%%

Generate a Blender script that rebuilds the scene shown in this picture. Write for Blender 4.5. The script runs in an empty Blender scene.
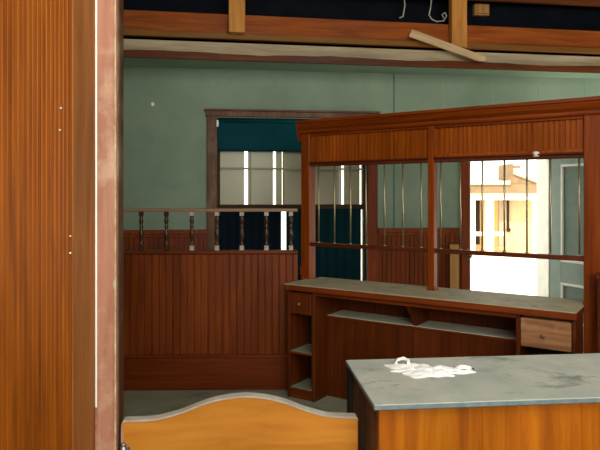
import bpy, bmesh, math, random
from mathutils import Vector, Matrix, noise

random.seed(7)
scene = bpy.context.scene
COL = scene.collection
PI = math.pi


def lin(c):
    return tuple(((v / 255.0) / 12.92 if v / 255.0 <= 0.04045 else ((v / 255.0 + 0.055) / 1.055) ** 2.4) for v in c) + (1.0,)


# ------------------------------------------------------------------ materials
def new_mat(name):
    m = bpy.data.materials.new(name)
    m.use_nodes = True
    nt = m.node_tree
    b = nt.nodes['Principled BSDF']
    return m, nt, b


def ramp(nt, stops):
    r = nt.nodes.new('ShaderNodeValToRGB')
    e = r.color_ramp.elements
    e[0].position, e[0].color = stops[0][0], stops[0][1]
    e[1].position, e[1].color = stops[-1][0], stops[-1][1]
    for p, c in stops[1:-1]:
        n = e.new(p)
        n.color = c
    return r


def noise_node(nt, scale3, detail=4, rough=0.55, dist=0.0, scale=1.0):
    tc = nt.nodes.new('ShaderNodeTexCoord')
    mp = nt.nodes.new('ShaderNodeMapping')
    mp.inputs['Scale'].default_value = scale3
    n = nt.nodes.new('ShaderNodeTexNoise')
    n.inputs['Scale'].default_value = scale
    n.inputs['Detail'].default_value = detail
    n.inputs['Roughness'].default_value = rough
    n.inputs['Distortion'].default_value = dist
    nt.links.new(tc.outputs['Object'], mp.inputs['Vector'])
    nt.links.new(mp.outputs['Vector'], n.inputs['Vector'])
    return n


def mixc(nt, fac, a, b, mode='MIX'):
    m = nt.nodes.new('ShaderNodeMix')
    m.data_type = 'RGBA'
    m.blend_type = mode
    for sock, val in ((0, fac), (6, a), (7, b)):
        if hasattr(val, 'default_value') or hasattr(val, 'is_linked'):
            nt.links.new(val, m.inputs[sock])
        else:
            m.inputs[sock].default_value = val
    return m.outputs[2]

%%

Extract every line of the data exactly; pictures stay out.

◆ **OUTPUT**
Generate a Blender script that rebuilds the scene shown in this picture. Write for Blender 4.5. The script runs in an empty Blender scene.
import bpy, bmesh, math, random
from mathutils import Vector, Matrix, noise

random.seed(7)
scene = bpy.context.scene
COL = scene.collection
PI = math.pi


def lin(c):
    return tuple(((v / 255.0) / 12.92 if v / 255.0 <= 0.04045 else ((v / 255.0 + 0.055) / 1.055) ** 2.4) for v in c) + (1.0,)


# ------------------------------------------------------------------ materials
def new_mat(name):
    m = bpy.data.materials.new(name)
    m.use_nodes = True
    nt = m.node_tree
    b = nt.nodes['Principled BSDF']
    return m, nt, b


def ramp(nt, stops):
    r = nt.nodes.new('ShaderNodeValToRGB')
    e = r.color_ramp.elements
    e[0].position, e[0].color = stops[0][0], stops[0][1]
    e[1].position, e[1].color = stops[-1][0], stops[-1][1]
    for p, c in stops[1:-1]:
        n = e.new(p)
        n.color = c
    return r


def noise_node(nt, scale3, detail=4, rough=0.55, dist=0.0, scale=1.0):
    tc = nt.nodes.new('ShaderNodeTexCoord')
    mp = nt.nodes.new('ShaderNodeMapping')
    mp.inputs['Scale'].default_value = scale3
    n = nt.nodes.new('ShaderNodeTexNoise')
    n.inputs['Scale'].default_value = scale
    n.inputs['Detail'].default_value = detail
    n.inputs['Roughness'].default_value = rough
    n.inputs['Distortion'].default_value = dist
    nt.links.new(tc.outputs['Object'], mp.inputs['Vector'])
    nt.links.new(mp.outputs['Vector'], n.inputs['Vector'])
    return n


def mixc(nt, fac, a, b, mode='MIX'):
    m = nt.nodes.new('ShaderNodeMix')
    m.data_type = 'RGBA'
    m.blend_type = mode
    for sock, val in ((0, fac), (6, a), (7, b)):
        if hasattr(val, 'default_value') or hasattr(val, 'is_linked'):
            nt.links.new(val, m.inputs[sock])
        else:
            m.inputs[sock].default_value = val
    return m.outputs[2]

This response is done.